III. Ironically, it can sometimes be very difficult to trust Christ’s constant presence and to understand what he was and is trying to say to us. Let me give an example of how this can work. When I was in 8th grade, my father asked me to talk with him privately. He had had several heart attacks and in retrospect, I believe he knew that most likely he was dying. He said, “I may not have much longer to live. I want you to always remember how much I love you. I want you to go to college and work hard to become the person you can be. Take care of your mother and sister when you can. I am very proud of you.” He was tender and loving as he spoke to me. I said, “Dad, you’re not going to die. It’s all in your mind. If you make up your mind that you want to live, you will – you won’t die.” He smiled, and after a pause said, “It may not always be that easy, but remember I love you.” Although I was not ready to comprehend that my father was telling me goodbye at the time, later the memory of this moment has proved meaningful in my formation. My father has always been with me since he died.

So it was with Jesus’ disciples – with the women who went to the tomb on that first Easter morning. For them and all of Jesus’ disciples, the dream of Jesus was dead. Jesus was gone, and they were in despair. The women went to anoint his dead body, not to meet Jesus. Their experience at the tomb was not what they had anticipated. Mark tells us that “they . . . fled from the tomb for terror and amazement had seized them; and they said nothing to anyone for they were afraid.” This is called the shorter ending of Mark. It is not the joyful conclusion of Matthew, Luke, or John. These women were confused and afraid. There are different theories about the end of Mark. Some believe that the original final ending was torn off of the scroll and lost; others believe that Mark was killed before he could finish the work. I believe the Gospel intentionally ends this way in order to move us, the witnesses and the hearers, to determine how we will respond to the empty tomb. Of course the empty tomb frightened the women and it frightens us. The constancy of a Jesus who can defy death is something all humanity had never experienced before. We know death to be final, but Christ demonstrated unequivocally that death is an event, not an ending. The constancy of Christ is not limited by what we see or understand.

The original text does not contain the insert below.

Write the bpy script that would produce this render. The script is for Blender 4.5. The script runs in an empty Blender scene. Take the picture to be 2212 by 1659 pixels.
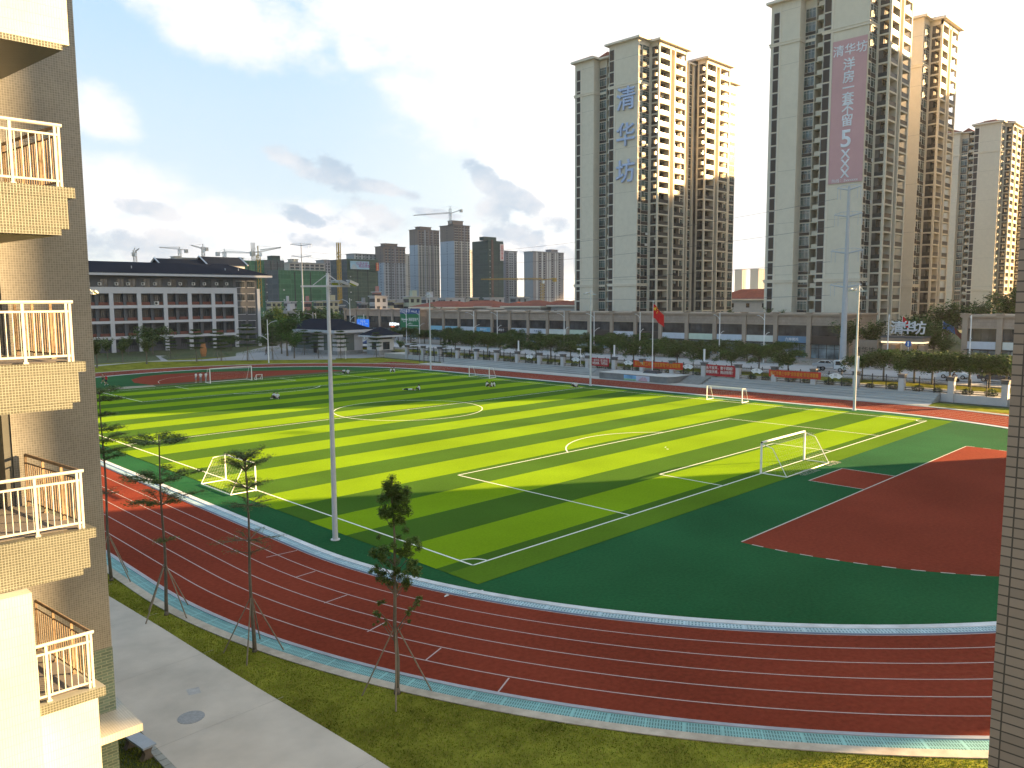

Look at one more way that Jesus communicated his constant presence. He told the women: “Go and tell his disciples and Peter.” Peter was the strong leader who had bailed on Jesus, who had such fear and remorse that no doubt he was ready to give up. But Jesus loved Peter and knew him well, and so he said, “Go and tell Peter.” At our finer moments this is what we do with the people we love. When they fail us, when they go off-line, when they hurt us, we invite them back and offer a path of reconciliation and growth. This is what constancy does – it stays steady, transcends the disappointments, and offers forgiveness and the possibility of reconciliation.

V. Conclusion. One of the great joys of Easter is the grace-filled constancy of Jesus Christ, which outlasts our limited ability to understand and respond. I couldn’t understand the fullness of my father’s words as a young boy. But now as a father and grandfather myself, I understand the meaning of my father’s blessing much more deeply. We may have personally rejected Christ’s offer to be constantly present in our lives. But the offer still stands today. We are invited to become one with him, including his invitation to overcome death in our lives. The continuity of all our Easters is the limitless constancy of Jesus Christ, in this life and the life to come. Death has been defeated. Amen and Amen.